I saw a dado the width of the drawer side and the depth of the front less 1/8", then I glue and clamp the drawer, last I come back and drill the 1/8" holes using my jig. The pins are either brass (I used these on tool boxes) or 1/8" walnut dowel.

Mark Singer
12-26-2004, 9:41 AM
I don't really like them...difficult to set up and not really that strong. The Kreg system works well for drawers I had a thread on using it.
Here is the link:

http://www.sawmillcreek.org/showthread.php?t=10546&highlight=kreg+drawers

Clint deal
12-26-2004, 9:56 AM
I use either my Akeda dove tail jig or pocket screws front and back where you don't see them. Both are fast and easy plus strong.
Clint

Jamie Buxton
12-26-2004, 11:40 AM
For plywood drawer boxes, I use a tongue-and-rabbet, which is probably the same joint which Bill is calling a lock rabbet. I make mine on the table saw. It mechanically interlocks, and in plywood it has face-grain gluing surfaces, so it is reasonably strong. It is very fast to make.

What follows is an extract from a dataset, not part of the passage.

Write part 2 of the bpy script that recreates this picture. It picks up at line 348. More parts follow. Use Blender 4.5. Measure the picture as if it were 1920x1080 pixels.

For solid lumber drawer boxes, I generally use dovetails, although sometimes I use finger joints. My current favorite dovetail jig is the Keller.

Jim Becker
12-26-2004, 3:46 PM
For those times that I've used the "drawer lock" type joinery for drawers and boxes, I just cut them using the table saw. With a little forethought, it's only a few setups to do the whole run and by using samples, the fit can be very exact. I wouldn't pay for a drawer lock bit, but if one fell into my shop I might use it from time to time...but not often as I prefer dovetails for this kind of thing.

Bill Arnold
12-26-2004, 7:40 PM
For plywood drawer boxes, I use a tongue-and-rabbet, which is probably the same joint which Bill is calling a lock rabbet. I make mine on the table saw. It mechanically interlocks, and in plywood it has face-grain gluing surfaces, so it is reasonably strong. It is very fast to make.
Sounds like we're describing the same thing. I attached a graphic representing the joint. As you said, it's easy to set up. It requires only two setups whether you do it on the tablesaw or router table.

Jeremy Bracey
12-26-2004, 7:47 PM
I have one. Do you want to buy it? (just kidding). It came with a cabinet set. I have tried to use it but it takes to much set up. Table saw is much easier.

mike lucas
12-26-2004, 9:46 PM
I use that joint when ever it is requested. I made setup blocks many moons ago, and I can have the router table/bit ready in less then 2 minutes. But I much prefer to use dovetails. (Which takes longer to setup!) I just think dovetail joints are a sign of quality craftsmanship.

Scott Coffelt
12-26-2004, 10:38 PM
I use it occasionally on drawers for non-fine furniture items. But mainly when the material isn't the best for 1/2 blind dovetails. Otherwise I prefer HBDT's for strength and ease of construction.

Jim Andrew
12-27-2004, 12:37 AM
You need a big router mounted in a table. I have used one with a 3 hp
porter cable. When the blade gets slightly dull it tends to drift and you
get drawers out of whack. It is a big blade, takes a while to adjust, and
is a little scary when you run your drawer sides through. I would prefer
another method of drawer making. Jim

Rick Hubbard
12-30-2004, 7:18 PM
Thanks, everyone, for the input. I've concluded from all this that I should save my money and keep slogging along with my dovetail tail machine.